Who needs sleep; strong coffee, bananas and Red Bull are all part of the diet along with the unidentifiable yuk from the worlds roadside diners. Cruising to the smell of a burnt clutch on the family estate, head out of window in the October rain, barely staying awake focusing on the taillights of a car ahead while the clock enters the wee hours of morning – stereo blaring the loudest music available. All the time hoping that our machine will survive the devilish scrutineering and sound tests, that the indicators and brake lights still work, that we did remember to torque the conrod bolts, while we make a mental scheme to regain credit with the offspring, our mother-in-laws, the bank and the friend who got the telling off for a forgotten bolt.

With a scant hour of sleep achieved by leaning against the steering wheel after arrival, we stumble out to manhandle the way too large trailer, the tangled straps, we lift a heavy toolbox once too many times, ignore the back crying for mercy, and get the weapon grounded. Hard-earned cash is deposited at a criminal rate to just take part – if we get that far before something stops working, and you just know there’s either a full night of pulling everything apart, a 5-hour night haul for that one part, or pulling out of it all together.

Then it’s time.

The countdown starts, and the body starts to react. Adrenaline pumps, the bladder overloads. There are scary sounds and smells everywhere. The pulse threatens to rip your Nomex apart. Will it start? Will it overheat if I leave it running in case it doesn’t start? Will something embarrasing happen on the first lap? Will I finally have a big shunt? Will I lose it all on the last lap? Will I perform totally horribly? Afther the 8th visit to the toilet within 30 minutes, there’s no turning back.

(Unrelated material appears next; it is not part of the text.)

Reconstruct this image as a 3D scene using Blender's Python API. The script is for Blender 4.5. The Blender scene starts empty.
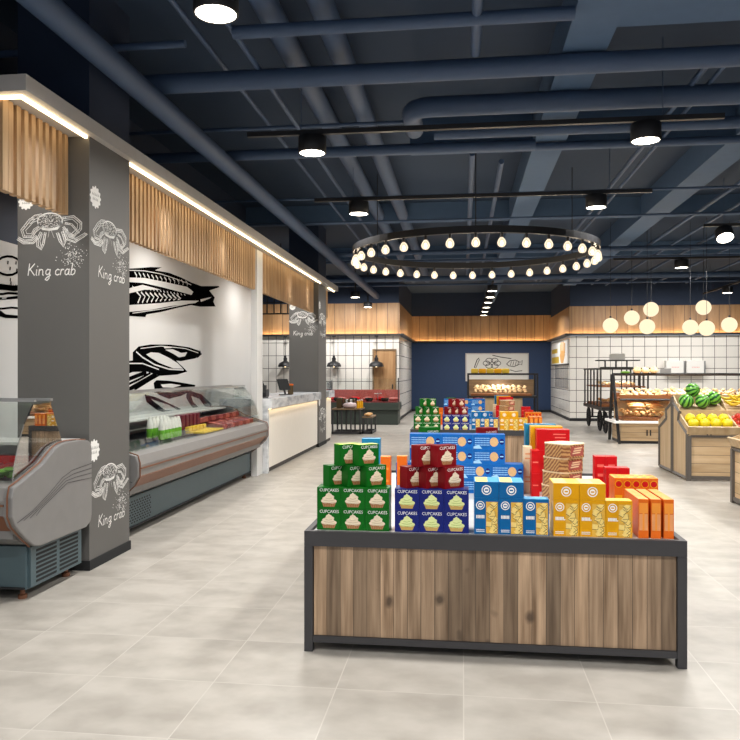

You strap in. Helmet on. Everything goes quiet except the rapid thump of the heart. Why can’t they just let us get on with it? Why do the three specators bother to come see this? What’s in it for them? Why are they already getting the black flag ready?

The seconds act as aeons. Still more scary smells. Will it rain? Did I remember to check the fluids? What if I underfilled the tank? What if I’ll have to loosen the belts to reach the start button? What if it catches fire again? Please, oh please, God Of Racing, let everything work just this once! What if…

Green flag.

Oh bliss. Oh Sublime Adrenaline. Freedom. Peace. Rest. Reload.